Monty asks how English would be different if the Normans had lost at Hastings.

If you want a good idea of how different English was before the Normans, pick up a copy of Beowulf and try to read the original text.  It’s a Germanic language that bears little apparent resemblance to the words you’re reading here.  The temptation then is to say that it was the Norman Conquest which gave English its recognizable form.  But here is where it gets interesting.  Languages are living things and Anglo-Saxon was constantly evolving during the 7 centuries it was in use.  There were Celtic influences, Norse influences, and even a bit of Latin from the clerics who converted the population.  The Normans added a healthy mix of French but exactly how much is a matter of some debate.  Depending on the expert you consult, you’ll hear that the percentage of English derived from Latin or French is 15%, 29%, or 50%.

I asked a linguist how there could be such a huge discrepancy and she gave me an intriguing answer.  In the first place nobody knows exactly how many English words there are.  For example, are ‘run’, ‘running’, and ‘ran’ three different words or should they just count as one?  Secondly, it makes a big difference if you’re counting ‘textbook’ words or words that are commonly spoken.  It turns out that the vast majority of our common words come from Old English while the ‘textbook’ words are more likely to be derived from Latin or French.  So if you’re feeling blue and you describe yourself as ‘sad’, you’re using an Old English word, but if you say ‘I feel Lugubrious’ you’re using Latin.

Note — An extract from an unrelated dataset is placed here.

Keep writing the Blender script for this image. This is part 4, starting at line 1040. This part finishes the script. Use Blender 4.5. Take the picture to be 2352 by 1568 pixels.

So what effect did the Norman Conquest have on the English language?  Obviously it has had an impact over the last millennium- it would have been impossible not to.  But I think it had less effect than most of us assume, and as far as our spoken tongue, less still.  Those old Norman blue bloods are still perched at the upper crust of the language, but where most of us live in our day-to-day lives, we are surrounded mostly by Anglo-Saxons.  To paraphrase the great historian David Howarth, ‘in the end the English really did conquer their conquerors’.